His professional attainments were notable, and depended upon the custom of the rich and celebrated, but he never fell into the trap. Money can buy most anything, but three things it cannot: a repeating golf swing, a sense of humor, the esteem of worthwhile people. Mark wasn’t a golfer (it was his only deficiency of character) but he understood the last two better than anyone I’ve ever known.

At his passing, after so much struggle and expenditure of courage and energy not only for life but to keep up his friends’ spirits, I cannot help but quote the lines from the Iliad , in Alexander Pope’s great translation, having to do with the death of Sarpedon: Apollo is dispatched to earth by Zeus and

“Thence from the war the breathless hero bore

Veiled in a cloud, to silver Simois’ shore:

There bath’d his honorable wounds, and drest

His manly members in th’immortal vest;

And with perfumes of sweet ambrosial dews,

Restores his freshness, and his form renews.

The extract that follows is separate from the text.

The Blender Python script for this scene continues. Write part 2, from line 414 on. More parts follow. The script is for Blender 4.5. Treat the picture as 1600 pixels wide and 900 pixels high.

Then Sleep and Death, two twins of winged race,

Of matchless swiftness, but of silent pace,

Received Sarpedon, at the God’s command,

And in a moment reach’d the Lycian land;

The corpse amid his weeping friends they laid,

Where endless honors await the sacred shade.”

I never traveled with Mark–it is my great regret–but someday I will, in that Lycian land beyond the border of night, and his wit and patience and effervescence will light it up the way he lit up so many lives in this too-short stop along the way. In the meantime, we have our thoughts of him. As a designer he was an undoubted genius, but as a friend, he was a miracle!